Pro: Your kitchen sink is broken, but there’s no need to worry. You’re only a doorbell away from getting that baby fixed.
Con: Your landlord notices the things that you broke or ruined in your apartment and takes notes of what to deduct from your deposit.
Pro: You feel safer bringing home random online dates because your landlord is just a scream away.
Con: You can’t bring home TOO many dates without feeling really judged.
Pro: Mail deliveries are a lot easier because your landlord can sign for your packages.
Con: Your landlord now knows how much you shop online and that you subscribe to weird magazines.
Pro: You can’t find your apartment key. Good thing the main key holder lives above you and can grant you access to your humble abode.
Con: Your landlord knows how often you have drunkenly locked yourself out.
Pro: Because your landlord lives in your building, your friends never expect you to throw house parties or host the pregaming (i.e., you don’t have a huge mess of empty bottles and pizza boxes to clean up the next day).
Con: Having any friends over – especially loud ones – is risky business. Your fun will likely equal a ruined reputation and permanent silent judgment from your landlord.
Pro: Your landlord can watch over your house while you’re out of town, pick up your mail, water your plants, etc.
Con: You can’t Airbnb or sublet your apartment without him/her knowing you’re breaking the lease.
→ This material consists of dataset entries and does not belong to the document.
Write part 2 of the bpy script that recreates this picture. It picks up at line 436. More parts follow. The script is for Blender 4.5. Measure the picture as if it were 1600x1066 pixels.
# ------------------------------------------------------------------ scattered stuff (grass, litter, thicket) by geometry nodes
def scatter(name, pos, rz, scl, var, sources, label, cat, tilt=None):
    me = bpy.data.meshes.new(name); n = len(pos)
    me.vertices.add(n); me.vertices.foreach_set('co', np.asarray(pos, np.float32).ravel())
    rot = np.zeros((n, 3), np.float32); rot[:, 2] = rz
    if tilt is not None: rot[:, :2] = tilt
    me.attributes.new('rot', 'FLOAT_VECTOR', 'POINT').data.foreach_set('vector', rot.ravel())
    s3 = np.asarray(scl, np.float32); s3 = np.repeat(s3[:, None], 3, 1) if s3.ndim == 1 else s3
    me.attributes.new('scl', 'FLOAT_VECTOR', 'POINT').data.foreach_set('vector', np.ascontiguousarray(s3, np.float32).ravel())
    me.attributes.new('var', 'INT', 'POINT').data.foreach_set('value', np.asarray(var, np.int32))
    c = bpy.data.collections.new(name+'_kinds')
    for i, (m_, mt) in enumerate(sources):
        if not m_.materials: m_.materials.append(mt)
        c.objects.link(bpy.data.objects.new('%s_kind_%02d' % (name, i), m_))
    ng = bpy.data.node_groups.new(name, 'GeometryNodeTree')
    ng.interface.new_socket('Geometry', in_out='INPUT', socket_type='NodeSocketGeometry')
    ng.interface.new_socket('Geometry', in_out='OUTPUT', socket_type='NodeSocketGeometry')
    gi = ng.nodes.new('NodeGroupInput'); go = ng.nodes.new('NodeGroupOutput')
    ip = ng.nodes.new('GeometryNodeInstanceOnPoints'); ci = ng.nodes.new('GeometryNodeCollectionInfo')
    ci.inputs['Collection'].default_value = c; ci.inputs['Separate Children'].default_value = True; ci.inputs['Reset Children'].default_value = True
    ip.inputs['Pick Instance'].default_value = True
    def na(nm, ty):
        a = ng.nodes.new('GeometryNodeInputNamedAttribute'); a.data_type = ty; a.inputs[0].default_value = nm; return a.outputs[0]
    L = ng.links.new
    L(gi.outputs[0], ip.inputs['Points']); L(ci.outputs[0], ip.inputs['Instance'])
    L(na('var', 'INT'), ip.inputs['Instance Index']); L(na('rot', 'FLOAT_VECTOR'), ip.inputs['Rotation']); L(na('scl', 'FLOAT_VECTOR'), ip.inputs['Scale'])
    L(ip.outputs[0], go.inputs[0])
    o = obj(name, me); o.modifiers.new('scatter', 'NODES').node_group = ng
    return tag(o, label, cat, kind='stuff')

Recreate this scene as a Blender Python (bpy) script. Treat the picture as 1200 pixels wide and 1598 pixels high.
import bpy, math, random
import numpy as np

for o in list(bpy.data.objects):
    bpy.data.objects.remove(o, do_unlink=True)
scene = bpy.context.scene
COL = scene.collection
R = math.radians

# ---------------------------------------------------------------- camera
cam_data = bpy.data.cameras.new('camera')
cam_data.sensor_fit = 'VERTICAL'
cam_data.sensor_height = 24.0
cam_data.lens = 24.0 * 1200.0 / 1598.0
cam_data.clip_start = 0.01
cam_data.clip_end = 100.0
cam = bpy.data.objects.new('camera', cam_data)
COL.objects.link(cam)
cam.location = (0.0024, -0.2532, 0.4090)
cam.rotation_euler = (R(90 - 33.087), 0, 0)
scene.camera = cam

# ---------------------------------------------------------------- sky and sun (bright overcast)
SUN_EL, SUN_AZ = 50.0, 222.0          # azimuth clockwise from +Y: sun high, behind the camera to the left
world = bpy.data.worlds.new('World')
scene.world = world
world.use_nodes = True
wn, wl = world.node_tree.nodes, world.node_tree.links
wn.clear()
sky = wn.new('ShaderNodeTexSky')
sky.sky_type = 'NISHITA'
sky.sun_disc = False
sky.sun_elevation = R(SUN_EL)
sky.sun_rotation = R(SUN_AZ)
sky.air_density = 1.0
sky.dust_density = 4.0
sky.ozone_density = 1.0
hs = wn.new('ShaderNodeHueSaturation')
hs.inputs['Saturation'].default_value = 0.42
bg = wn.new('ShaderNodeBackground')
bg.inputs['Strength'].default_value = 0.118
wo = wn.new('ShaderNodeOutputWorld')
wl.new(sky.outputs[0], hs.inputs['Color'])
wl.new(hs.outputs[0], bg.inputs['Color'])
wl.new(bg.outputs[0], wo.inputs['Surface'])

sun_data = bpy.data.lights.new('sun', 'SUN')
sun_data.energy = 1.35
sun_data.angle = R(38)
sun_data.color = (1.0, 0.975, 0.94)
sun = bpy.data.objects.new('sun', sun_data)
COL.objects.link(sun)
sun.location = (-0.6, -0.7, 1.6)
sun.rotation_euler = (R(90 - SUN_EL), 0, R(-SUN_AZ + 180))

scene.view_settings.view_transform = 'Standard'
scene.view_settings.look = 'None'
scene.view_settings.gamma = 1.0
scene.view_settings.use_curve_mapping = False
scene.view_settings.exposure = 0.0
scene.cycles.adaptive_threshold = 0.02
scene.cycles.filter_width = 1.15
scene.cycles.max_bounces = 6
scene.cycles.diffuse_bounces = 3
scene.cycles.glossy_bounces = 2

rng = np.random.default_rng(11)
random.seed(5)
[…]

Pro: Since your landlord lives upstairs, you have a lot of face-to-face interactions with them. Think of this as an opportunity to kiss their ass and make them like you as a tenant.
Con: Having a lot of face time with your landlord means you risk being seen inebriated, hungover, or just a terrible tenant.
Pro: You are a 30-second walk away from paying rent. Convenience is always a plus.
Con: You are a 30-second walk away from paying rent. There is no excuse for a late payment.